# [Your objective]
Below is a block of data; give all of it again word for word.

# [Recorded data]

----------------------------------------

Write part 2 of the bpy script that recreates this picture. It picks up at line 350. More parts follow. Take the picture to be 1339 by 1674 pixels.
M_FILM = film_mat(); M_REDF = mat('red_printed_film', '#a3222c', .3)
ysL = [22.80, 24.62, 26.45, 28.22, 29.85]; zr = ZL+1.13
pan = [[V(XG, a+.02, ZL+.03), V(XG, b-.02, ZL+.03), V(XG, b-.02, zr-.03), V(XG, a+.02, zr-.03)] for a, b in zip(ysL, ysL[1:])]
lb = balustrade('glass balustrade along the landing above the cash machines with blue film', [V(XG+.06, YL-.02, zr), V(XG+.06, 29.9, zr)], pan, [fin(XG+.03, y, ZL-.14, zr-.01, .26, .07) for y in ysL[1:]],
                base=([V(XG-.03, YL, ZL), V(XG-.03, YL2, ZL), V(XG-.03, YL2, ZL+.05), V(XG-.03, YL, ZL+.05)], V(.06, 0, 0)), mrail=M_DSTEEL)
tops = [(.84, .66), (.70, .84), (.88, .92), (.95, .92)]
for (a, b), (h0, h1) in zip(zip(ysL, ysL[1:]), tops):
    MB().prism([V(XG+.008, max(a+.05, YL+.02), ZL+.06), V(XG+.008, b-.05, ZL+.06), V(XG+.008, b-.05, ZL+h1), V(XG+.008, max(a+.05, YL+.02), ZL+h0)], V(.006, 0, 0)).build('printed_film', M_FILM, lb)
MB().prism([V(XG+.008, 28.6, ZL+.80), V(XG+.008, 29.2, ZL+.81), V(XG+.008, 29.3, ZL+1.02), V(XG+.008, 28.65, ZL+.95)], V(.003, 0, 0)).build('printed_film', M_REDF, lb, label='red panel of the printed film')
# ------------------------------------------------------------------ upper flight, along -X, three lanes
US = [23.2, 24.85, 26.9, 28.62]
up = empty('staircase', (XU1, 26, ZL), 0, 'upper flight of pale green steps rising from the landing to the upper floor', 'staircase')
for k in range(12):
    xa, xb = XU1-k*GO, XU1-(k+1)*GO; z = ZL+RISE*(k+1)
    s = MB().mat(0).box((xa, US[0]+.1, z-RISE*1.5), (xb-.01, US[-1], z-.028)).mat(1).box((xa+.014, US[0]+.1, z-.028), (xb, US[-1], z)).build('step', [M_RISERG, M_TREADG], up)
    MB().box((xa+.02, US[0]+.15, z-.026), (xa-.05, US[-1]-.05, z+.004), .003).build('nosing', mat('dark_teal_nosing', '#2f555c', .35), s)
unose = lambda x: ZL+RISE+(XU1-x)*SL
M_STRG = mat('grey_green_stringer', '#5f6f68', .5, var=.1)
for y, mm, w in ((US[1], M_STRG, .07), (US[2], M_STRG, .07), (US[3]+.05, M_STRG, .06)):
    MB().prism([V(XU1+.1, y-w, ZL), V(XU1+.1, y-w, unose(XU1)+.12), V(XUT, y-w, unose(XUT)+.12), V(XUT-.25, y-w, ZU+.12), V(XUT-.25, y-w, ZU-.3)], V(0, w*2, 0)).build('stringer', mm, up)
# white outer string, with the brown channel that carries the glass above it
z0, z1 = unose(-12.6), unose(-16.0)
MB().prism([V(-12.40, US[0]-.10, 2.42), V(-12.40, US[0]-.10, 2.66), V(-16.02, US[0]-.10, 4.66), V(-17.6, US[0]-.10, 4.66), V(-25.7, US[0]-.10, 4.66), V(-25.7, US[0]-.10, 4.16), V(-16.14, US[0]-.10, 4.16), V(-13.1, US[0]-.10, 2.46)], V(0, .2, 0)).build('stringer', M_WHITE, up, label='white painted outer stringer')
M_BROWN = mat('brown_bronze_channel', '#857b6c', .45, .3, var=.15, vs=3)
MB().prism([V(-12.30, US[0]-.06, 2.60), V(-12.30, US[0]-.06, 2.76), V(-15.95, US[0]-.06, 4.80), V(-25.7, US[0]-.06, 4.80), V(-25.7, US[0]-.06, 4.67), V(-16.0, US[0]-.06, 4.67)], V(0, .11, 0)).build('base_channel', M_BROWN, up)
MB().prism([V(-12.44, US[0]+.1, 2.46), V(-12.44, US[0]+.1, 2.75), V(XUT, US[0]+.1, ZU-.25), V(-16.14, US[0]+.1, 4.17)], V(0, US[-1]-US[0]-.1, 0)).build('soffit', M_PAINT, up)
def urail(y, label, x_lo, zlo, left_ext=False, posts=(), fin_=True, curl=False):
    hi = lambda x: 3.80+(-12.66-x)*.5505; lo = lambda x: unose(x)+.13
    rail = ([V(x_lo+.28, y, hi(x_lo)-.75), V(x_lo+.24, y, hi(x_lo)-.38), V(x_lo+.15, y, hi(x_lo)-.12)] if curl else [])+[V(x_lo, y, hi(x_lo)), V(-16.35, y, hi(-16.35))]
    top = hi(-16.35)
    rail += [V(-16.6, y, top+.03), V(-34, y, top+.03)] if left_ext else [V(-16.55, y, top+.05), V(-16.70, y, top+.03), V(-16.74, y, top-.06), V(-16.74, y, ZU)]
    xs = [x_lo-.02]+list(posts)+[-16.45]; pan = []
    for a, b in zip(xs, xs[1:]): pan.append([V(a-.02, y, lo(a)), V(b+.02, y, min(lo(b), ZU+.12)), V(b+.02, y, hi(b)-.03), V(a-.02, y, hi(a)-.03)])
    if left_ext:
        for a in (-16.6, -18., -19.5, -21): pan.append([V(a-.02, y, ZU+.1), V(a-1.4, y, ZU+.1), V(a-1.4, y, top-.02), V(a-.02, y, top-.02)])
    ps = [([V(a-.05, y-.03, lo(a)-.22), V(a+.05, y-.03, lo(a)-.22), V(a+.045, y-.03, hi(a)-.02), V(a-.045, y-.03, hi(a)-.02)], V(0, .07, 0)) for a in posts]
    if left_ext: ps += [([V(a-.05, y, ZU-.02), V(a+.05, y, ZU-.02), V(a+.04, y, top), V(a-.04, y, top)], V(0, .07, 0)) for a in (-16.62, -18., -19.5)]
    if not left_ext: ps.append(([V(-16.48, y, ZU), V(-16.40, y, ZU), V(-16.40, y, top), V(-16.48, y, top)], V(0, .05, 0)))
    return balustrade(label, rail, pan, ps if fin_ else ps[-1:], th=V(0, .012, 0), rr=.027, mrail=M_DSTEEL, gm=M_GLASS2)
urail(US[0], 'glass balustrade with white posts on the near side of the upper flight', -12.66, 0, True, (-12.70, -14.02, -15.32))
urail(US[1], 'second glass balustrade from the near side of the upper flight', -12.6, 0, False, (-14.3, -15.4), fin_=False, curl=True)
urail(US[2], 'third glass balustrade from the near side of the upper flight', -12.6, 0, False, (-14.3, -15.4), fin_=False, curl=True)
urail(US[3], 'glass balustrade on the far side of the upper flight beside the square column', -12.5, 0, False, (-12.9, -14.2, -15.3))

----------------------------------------

# [Output for this exercise]
Write part 2 of the bpy script that recreates this picture. It picks up at line 350. More parts follow. Take the picture to be 1339 by 1674 pixels.
M_FILM = film_mat(); M_REDF = mat('red_printed_film', '#a3222c', .3)
ysL = [22.80, 24.62, 26.45, 28.22, 29.85]; zr = ZL+1.13
pan = [[V(XG, a+.02, ZL+.03), V(XG, b-.02, ZL+.03), V(XG, b-.02, zr-.03), V(XG, a+.02, zr-.03)] for a, b in zip(ysL, ysL[1:])]
lb = balustrade('glass balustrade along the landing above the cash machines with blue film', [V(XG+.06, YL-.02, zr), V(XG+.06, 29.9, zr)], pan, [fin(XG+.03, y, ZL-.14, zr-.01, .26, .07) for y in ysL[1:]],
                base=([V(XG-.03, YL, ZL), V(XG-.03, YL2, ZL), V(XG-.03, YL2, ZL+.05), V(XG-.03, YL, ZL+.05)], V(.06, 0, 0)), mrail=M_DSTEEL)
tops = [(.84, .66), (.70, .84), (.88, .92), (.95, .92)]
for (a, b), (h0, h1) in zip(zip(ysL, ysL[1:]), tops):
    MB().prism([V(XG+.008, max(a+.05, YL+.02), ZL+.06), V(XG+.008, b-.05, ZL+.06), V(XG+.008, b-.05, ZL+h1), V(XG+.008, max(a+.05, YL+.02), ZL+h0)], V(.006, 0, 0)).build('printed_film', M_FILM, lb)
MB().prism([V(XG+.008, 28.6, ZL+.80), V(XG+.008, 29.2, ZL+.81), V(XG+.008, 29.3, ZL+1.02), V(XG+.008, 28.65, ZL+.95)], V(.003, 0, 0)).build('printed_film', M_REDF, lb, label='red panel of the printed film')
# ------------------------------------------------------------------ upper flight, along -X, three lanes
US = [23.2, 24.85, 26.9, 28.62]
up = empty('staircase', (XU1, 26, ZL), 0, 'upper flight of pale green steps rising from the landing to the upper floor', 'staircase')
for k in range(12):
    xa, xb = XU1-k*GO, XU1-(k+1)*GO; z = ZL+RISE*(k+1)
    s = MB().mat(0).box((xa, US[0]+.1, z-RISE*1.5), (xb-.01, US[-1], z-.028)).mat(1).box((xa+.014, US[0]+.1, z-.028), (xb, US[-1], z)).build('step', [M_RISERG, M_TREADG], up)
    MB().box((xa+.02, US[0]+.15, z-.026), (xa-.05, US[-1]-.05, z+.004), .003).build('nosing', mat('dark_teal_nosing', '#2f555c', .35), s)
unose = lambda x: ZL+RISE+(XU1-x)*SL
M_STRG = mat('grey_green_stringer', '#5f6f68', .5, var=.1)
for y, mm, w in ((US[1], M_STRG, .07), (US[2], M_STRG, .07), (US[3]+.05, M_STRG, .06)):
    MB().prism([V(XU1+.1, y-w, ZL), V(XU1+.1, y-w, unose(XU1)+.12), V(XUT, y-w, unose(XUT)+.12), V(XUT-.25, y-w, ZU+.12), V(XUT-.25, y-w, ZU-.3)], V(0, w*2, 0)).build('stringer', mm, up)
# white outer string, with the brown channel that carries the glass above it
z0, z1 = unose(-12.6), unose(-16.0)
MB().prism([V(-12.40, US[0]-.10, 2.42), V(-12.40, US[0]-.10, 2.66), V(-16.02, US[0]-.10, 4.66), V(-17.6, US[0]-.10, 4.66), V(-25.7, US[0]-.10, 4.66), V(-25.7, US[0]-.10, 4.16), V(-16.14, US[0]-.10, 4.16), V(-13.1, US[0]-.10, 2.46)], V(0, .2, 0)).build('stringer', M_WHITE, up, label='white painted outer stringer')
M_BROWN = mat('brown_bronze_channel', '#857b6c', .45, .3, var=.15, vs=3)
MB().prism([V(-12.30, US[0]-.06, 2.60), V(-12.30, US[0]-.06, 2.76), V(-15.95, US[0]-.06, 4.80), V(-25.7, US[0]-.06, 4.80), V(-25.7, US[0]-.06, 4.67), V(-16.0, US[0]-.06, 4.67)], V(0, .11, 0)).build('base_channel', M_BROWN, up)
MB().prism([V(-12.44, US[0]+.1, 2.46), V(-12.44, US[0]+.1, 2.75), V(XUT, US[0]+.1, ZU-.25), V(-16.14, US[0]+.1, 4.17)], V(0, US[-1]-US[0]-.1, 0)).build('soffit', M_PAINT, up)
def urail(y, label, x_lo, zlo, left_ext=False, posts=(), fin_=True, curl=False):
    hi = lambda x: 3.80+(-12.66-x)*.5505; lo = lambda x: unose(x)+.13
    rail = ([V(x_lo+.28, y, hi(x_lo)-.75), V(x_lo+.24, y, hi(x_lo)-.38), V(x_lo+.15, y, hi(x_lo)-.12)] if curl else [])+[V(x_lo, y, hi(x_lo)), V(-16.35, y, hi(-16.35))]
    top = hi(-16.35)
    rail += [V(-16.6, y, top+.03), V(-34, y, top+.03)] if left_ext else [V(-16.55, y, top+.05), V(-16.70, y, top+.03), V(-16.74, y, top-.06), V(-16.74, y, ZU)]
    xs = [x_lo-.02]+list(posts)+[-16.45]; pan = []
    for a, b in zip(xs, xs[1:]): pan.append([V(a-.02, y, lo(a)), V(b+.02, y, min(lo(b), ZU+.12)), V(b+.02, y, hi(b)-.03), V(a-.02, y, hi(a)-.03)])
    if left_ext:
        for a in (-16.6, -18., -19.5, -21): pan.append([V(a-.02, y, ZU+.1), V(a-1.4, y, ZU+.1), V(a-1.4, y, top-.02), V(a-.02, y, top-.02)])
    ps = [([V(a-.05, y-.03, lo(a)-.22), V(a+.05, y-.03, lo(a)-.22), V(a+.045, y-.03, hi(a)-.02), V(a-.045, y-.03, hi(a)-.02)], V(0, .07, 0)) for a in posts]
    if left_ext: ps += [([V(a-.05, y, ZU-.02), V(a+.05, y, ZU-.02), V(a+.04, y, top), V(a-.04, y, top)], V(0, .07, 0)) for a in (-16.62, -18., -19.5)]
    if not left_ext: ps.append(([V(-16.48, y, ZU), V(-16.40, y, ZU), V(-16.40, y, top), V(-16.48, y, top)], V(0, .05, 0)))
    return balustrade(label, rail, pan, ps if fin_ else ps[-1:], th=V(0, .012, 0), rr=.027, mrail=M_DSTEEL, gm=M_GLASS2)
urail(US[0], 'glass balustrade with white posts on the near side of the upper flight', -12.66, 0, True, (-12.70, -14.02, -15.32))
urail(US[1], 'second glass balustrade from the near side of the upper flight', -12.6, 0, False, (-14.3, -15.4), fin_=False, curl=True)
urail(US[2], 'third glass balustrade from the near side of the upper flight', -12.6, 0, False, (-14.3, -15.4), fin_=False, curl=True)
urail(US[3], 'glass balustrade on the far side of the upper flight beside the square column', -12.5, 0, False, (-12.9, -14.2, -15.3))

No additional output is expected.